Indo-Asian News Service

Mumbai, February 6

Vegetarian soft rock star Bryan Adams says the first images that come to his mind when India is mentioned are the country’s elephants and the large number of vegetarians.

“I like paneer, tandoori with vegetables, aloo gobi and many other dishes. I’m a vegetarian, I hope to relish some great Indian dishes on my visit and, if time permits, even visit many Indian restaurants. I do have Indian friends in Britain and, yes, I also visit a lot of Indian restaurants.”

The Canadian singer, who is performing in New Delhi on Saturday and Bangalore on Sunday, is no stranger to India having visited it earlier in 1994 and 2001. The winner of 10 Grammy’s is also interested in Indian spirituality.

On his last visit, he was photographed wearing a garland of ‘tulsi’, or basil, leaves, and standing alongside a popular astrologer in the garden city of Bangalore.

He was quoted as saying that he wanted to bathe in the Hindu holy river, Ganges. Adams will perform in New Delhi for the first time, fulfilling a desire he has expressed on several occasions earlier.

Apart from going on record to say “I look forward to visiting India all the time”, the last time he was here Bryan Adams said: “We have been planning a concert in Delhi and Kolkata for a long time.”

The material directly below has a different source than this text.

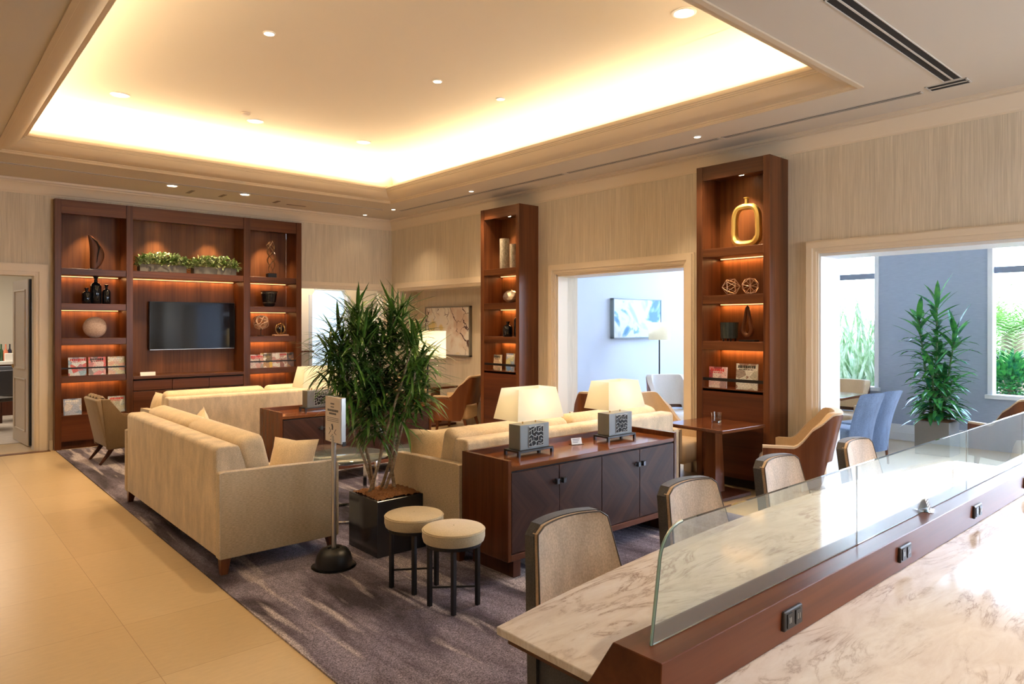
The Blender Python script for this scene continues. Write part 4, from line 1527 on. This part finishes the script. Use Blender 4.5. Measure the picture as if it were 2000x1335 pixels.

The singer, whose main musical influences are the Beatles, Janis Joplin, Steve Marriot and Joe Cocker, is likely to croon all his hits for Delhi’s citizens, including “Heaven”, “18 Till I Die”, “Everything I Do” and “Summer of 69”.

When asked where he got the inspiration for his hits, Bryan Adams said: “It’s the idea of creating something from nothing.”

“It’s impossible to work if you’re stressed out, so I try and eliminate as much stress from my life as I can — then I let the river flow.”

The most memorable moment in his musical career was when he passed his first audition.

Bryan Adams, who has travelled across nearly 50 countries for sold out shows, said his favourites were a concert in Madison Square in New York, in Wembley, London, and the Berlin Wall concert.

When asked if he would collaborate with Indian musicians, he said: “Yes absolutely. Some kind of collaboration was actually planned previously with Indian artistes. It all depends whether our voices would gel together, but is not a bad idea. If I spend more time in India I might even write a song on India. Every time I come to India I find something new and exciting,” he said.

“I find India quite an exotic place and most of my fond memories are of the concerts I did here,” Bryan Adams said last time.